Based on the principle that costs should be controlled and paid for by the party or parties best able to manage them, the related distribution improvements should be designed and developed by the distributor because only the distributor is able to weigh alternative connection upgrade/expansion configurations in the light of multiple proposals and any expected upstream changes, and take action to minimize the costs and manage the upgrade/expansion efficiently. To ensure incentives are properly aligned, cost responsibility for investments designed by the distributor should reside with the distributor, subject of course to cost recovery from ratepayers at the local or provincial level.
The physical assets themselves are distribution-related and distribution-owned, rather than generation-related and generation-owned, with open access provided for all system users. On this basis the associated costs should be recovered through distribution charges, rather than through energy charges. To the extent, that these distribution assets provide province-wide benefits or are required to meet the legislated requirements of the GEA, the costs should be recovered through a provincial charge paid by all ratepayers. Public policy has mandated particular sources of energy be integrated into the system, and has not provided for distribution costs to be included in generation rates. Public policy in effect requires these costs to be shared province-wide.

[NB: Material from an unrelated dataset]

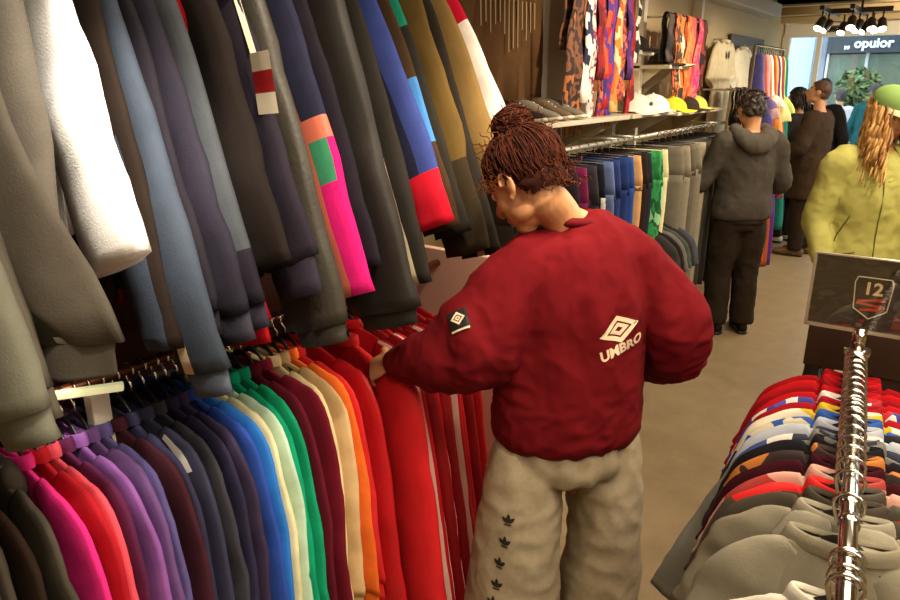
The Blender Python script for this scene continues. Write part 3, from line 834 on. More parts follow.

In order to facilitate distribution generation connections, it is important to rapidly develop the capability within distributors to critically assess alternative design options for expansions and improvements when dealing with the likelihood of many connection applications coming forward over a given period of time. To justify the rapid acquisition of such capabilities, and to maximize the inherent incentives to meet the necessary service levels at a minimum capital cost, the primary responsibility for expansions and improvements should reside with the distributor. The OEB has effectively acknowledged this by confirming that expansions and improvements will be part of the OEB approved infrastructure plans and therefore will become the responsibility of the distributor.
In summary, APPrO’s reasons for ratepayer responsibility for costs required to accommodate generation are as follows:
The expansions have multiple beneficiaries and are built to accommodate future load and connection requirements. They therefore are more like network assets than connection assets; The distributor is better able than the generator to manage costs and the expansions because the utility can see multiple requests and alternative design options and act on them; The assets are physically part of the distribution system; Public policy has mandated distribution expansions and provincial cost recovery to accommodate new generation; and Distributors will benefit from having incentives to acquire the internal managerial and analytical capacity to critically assess alternative design options in a holistic fashion.
As is normal for broad-based organizations like APPrO, these comments are provided as an indication of the general view of the organization, while acknowledging that individual members of APPrO may well hold differing positions on specific points and are not bound by APPrO’s submissions.
6. Conclusion
APPrO recommends that the OEB proceed with the amendments based on network treatment of all distribution and upstream expansions required to accommodate the objectives of the GEA with respect to generation connections capable of providing renewable energy and energy efficiency benefits.
If the OEB decides to proceed with the expansion cost cap, APPrO recommends setting the cap at the appropriate level to reflect at least average costs, including an additional amount where the connection involves upstream costs, and instituting a prudence review procedure for early approval of reasonable costs above the cap in advance of an approved infrastructure plan.